Walgreens Financial Implications

I've been meaning to follow up on a previous post that looked at the Walgreens development, and how it affected the property tax revenue from the parcels it will occupy. As I studied it (with my untrained eye) it seemed that the property tax revenue that would be generated from the development would fall short of of the $53,000 that was generated with the old property. I alluded to this post several times afterward, lamenting this finding, as well as the plain fact it was never considered.

It appears I was wrong.

It took the city and county several weeks to figure out what the tax revenue would be, and they issued this statement...
Based on preliminary  information from Hennepin County, estimated tax revenues for the Walgreens development is in the $100K - $105K range which will be an increase over previous uses on the site.   Of this amount, the City of Mound receives a share of this total.  It is important to note that the City of  Mound does not control the assessed values and final tax numbers for the Walgreens development would be determined as part of the County’s annual tax assessment process.
I asked the city why would Walgreens pay over two times the property taxes Mound True Value currently pays, and they couldn't answer that question. Here's the list of properties again that I looked at, and none of them are close to what Walgreens will pay.


So I apologize for sharing my poor analysis of the situation. I am still learning.


I still think it's important for cities to consider the question of property tax generation in developments. It is important that the city be able to pay for the services it provides, and all sources of revenue need to be examined more closely.


  1. In my opinion it is ethically wrong for a city to look at tax generation when considering development. Whether the property is zoned commercial or residential, any city that denies a development because it doesn't generate enough taxes is falling down a slippery slope and straight to court. If a commercial property owner wants to build a modest cafe on a lot that they own -- legally the city cannot and should not deny this if it meets all the zoning criteria. A city can not say, "I am sorry, a bigger better restaurant could be built here instead and would generate more property tax revenue for the city, so we are going to deny your application." Same goes for residential property. If a property owner wants to build a small house on a big lot, the law says that is o.k. No city has the right to say, "I am sorry you can't build this house because it is not valued high enough." Any city official or politician who denies a development application based on amount of tax generated should be run out of town.

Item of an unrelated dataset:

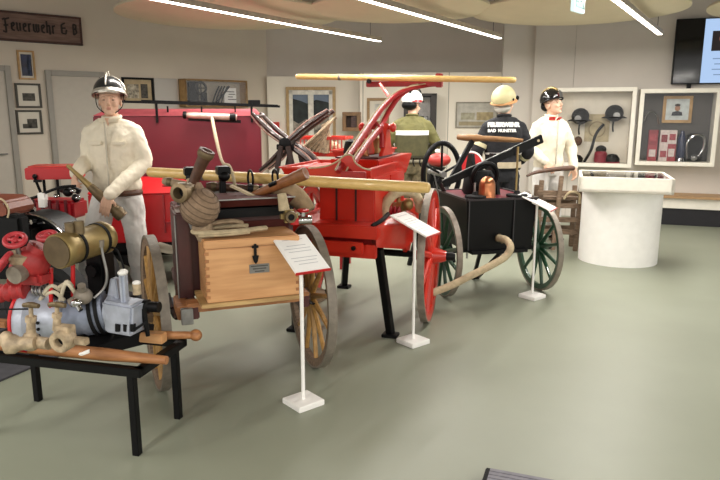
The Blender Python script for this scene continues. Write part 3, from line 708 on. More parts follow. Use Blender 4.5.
def helmet(o, H, kind, c=None):
    H = H @ Matrix.Translation((0, 0, .016))
    m = MB(H @ Matrix.Translation((0, 0, .012)))
    if kind == 'quartered':
        m.dome((0, .008, .045), (.114, .134, .122), 30, 98); m.build('helmet', mat('helmet_black_enamel', '2a2b2c', .3, var=.1, coat=.3), o)
        h = o.children[-1]
        SIL = mat('worn_silver', 'bdb7ab', .35, .6, var=.15)
        s_ = MB(H @ Matrix.Translation((0, 0, .012))); s_.lathe([(.110, 0), (.126, -.02), (.128, -.012), (.115, .014)], (0, -.012, .034), (0, .16, 1), 36, closed=True); s_.build('helmet_brim', SIL, h)
        s_ = MB(H @ Matrix.Translation((0, 0, .012))); s_.tube([(-.01, -.133*math.cos(t*.1)+.008, .055+.121*math.sin(t*.1)) for t in range(2, 30)], .016, 8, sy=.35); s_.build('helmet_crest', SIL, h)
        s_ = MB(H @ Matrix.Translation((0, 0, .012))); s_.prism([(-.085, -.07), (-.06, -.135), (0, -.165), (.06, -.135), (.085, -.07)], .010, 'xy', .020); s_.build('front_visor', SIL, h)
        s_ = MB(H @ Matrix.Translation((0, 0, .012))); s_.tube([(.113*math.cos(t*.1), .008, .045+.121*math.sin(t*.1)) for t in range(1, 31)], .020, 8, sy=.3); s_.build('helmet_band', SIL, h)
        s_ = MB(H @ Matrix.Translation((0, 0, .012))); s_.cyl((0, .0, .165), (0, 0, .205), .007, .004); s_.ball((0, 0, .2), .006, 8); s_.build('helmet_spike', SIL, h)
        s_ = MB(H @ Matrix.Translation((0, 0, .012))); s_.tube([(.1, 0, .03), (.085, -.03, -.07), (.0, -.055, -.128), (-.085, -.03, -.07), (-.1, 0, .03)], .006, 8, smooth=5, sy=.5); s_.build('chin_strap', MBLACK, h)
    elif kind == 'modern':
        m.dome((0, .01, .045), (.114, .140, .115), 30, 112); m.build('helmet', mat('helmet_white_gloss', 'e8e8e6', .25, var=.02, coat=.3), o)
        h = o.children[-1]; T = H @ Matrix.Translation((0, 0, .012))
        for k in range(-1, 2):
            s_ = MB(T); s_.tube([(k*.052+.015*math.sin(t*.35), -.146*math.cos(t*.1)*(1-.08*abs(k))+.012, .048+.124*math.sin(t*.1)*(1-.08*abs(k))) for t in range(3, 27)], .019, 8, sy=.35); s_.build('helmet_rib', BLACK, h)
        s_ = MB(T); s_.lathe([(.112, 0), (.118, -.02), (.122, -.02), (.118, .004)], (0, .012, .03), (0, .05, 1), 30, closed=True); s_.build('red_rim', REDD, h)
        s_ = MB(T); s_.ball((0, .06, -.03), (.095, .075, .055), 16); s_.build('neck_guard', BLACK, h)
        s_ = MB(T); s_.prism([(-.09, -.11), (0, -.2), (.09, -.11)], .008, 'xy', .02); s_.build('visor', BLACK, h)
    elif kind == 'beige':
        m.dome((0, .01, .045), (.117, .144, .122), 30, 108); m.build('helmet', mat('helmet_phosphor_beige', 'bdb489', .5, var=.06), o)
        h = o.children[-1]; T = H @ Matrix.Translation((0, 0, .012))
        s_ = MB(T); s_.lathe([(.116, 0), (.135, -.014), (.137, -.006), (.118, .012)], (0, .01, .01), (0, .05, 1), 30, closed=True); s_.build('helmet_brim', mat('brim_orange_tan', 'c39161', .5), h)
        s_ = MB(T); s_.tube([(-.1, -.09, .02), (0, -.155, .035), (.1, -.09, .02)], .022, 10, smooth=5, sy=1.2); s_.build('visor_holder', BLACK, h)
        s_ = MB(T); s_.ball((0, .045, -.055), (.085, .075, .05), 16); s_.build('neck_cloth', mat('neck_cloth_grey', 'b9b7ad', .9), h)
        s_ = MB(T); s_.ball((.117, .03, .03), (.008, .014, .014), 10); s_.ball((-.117, .03, .03), (.008, .014, .014), 10); s_.build('rivet', BLACK, h)
    elif kind == 'crested':
        m.dome((0, .008, .045), (.104, .126, .115), 30, 102); m.build('helmet', mat('helmet_black_leather', '161616', .16, var=.1, coat=.5), o)
        h = o.children[-1]; T = H @ Matrix.Translation((0, 0, .012))
        s_ = MB(T); s_.tube([(0, -.124*math.cos(t*.1)+.008, .052+.114*math.sin(t*.1)) for t in range(6, 27)], .012, 8, sy=1.2); s_.build('helmet_crest', BRASS, h)
        s_ = MB(T); s_.lathe([(.102, 0), (.125, -.012), (.127, -.005), (.104, .01)], (0, -.004, .02), (0, .1, 1), 30, closed=True); s_.build('helmet_brim', BLACK, h)
        s_ = MB(T); s_.prism([(-.03, .03), (.03, .03), (.036, .08), (0, .11), (-.036, .08)], .012, 'xz', -.126); s_.build('front_badge', CHROME, h)
        s_ = MB(T); s_.ball((0, .08, -.02), (.08, .05, .055), 14); s_.build('neck_leather', BLACK, h)
SH = lambda s: None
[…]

  2. Sarah, the question isn't whether or not someone's right to build what they want where they want should be protected. The question is if cities should spend or incur long-term liabilities for infrastructure which will never pay for itself due to the land uses it serves. Most cities stick themselves with an overbuilt infrastructure and then the tab eventually comes due, and this is why many American cities are broke. Municipalities should instead be wise in their spending, making sure the built environment sustains itself before agreeing to any sort of infrastructure upgrades or tax incentives or zoning variance approvals. Eventually places will start to have inherent value that can be captured not only through a very small property tax by the city and county, but more importantly by land owners who are able to thrive because of their proximity to other place-friendly land uses. Then people will likely choose to use their land in a way that is the highest and best use according to the marketplace, although of course they retain the freedom to under-utilize it if they so desire. This is really about creating a system with less regulation and more free market outcomes. Unfortunately this system of post-WWII development we see in America has been culturally explained as a result of the free market, but it has been heavily subsidized by a half century of federal and local debt.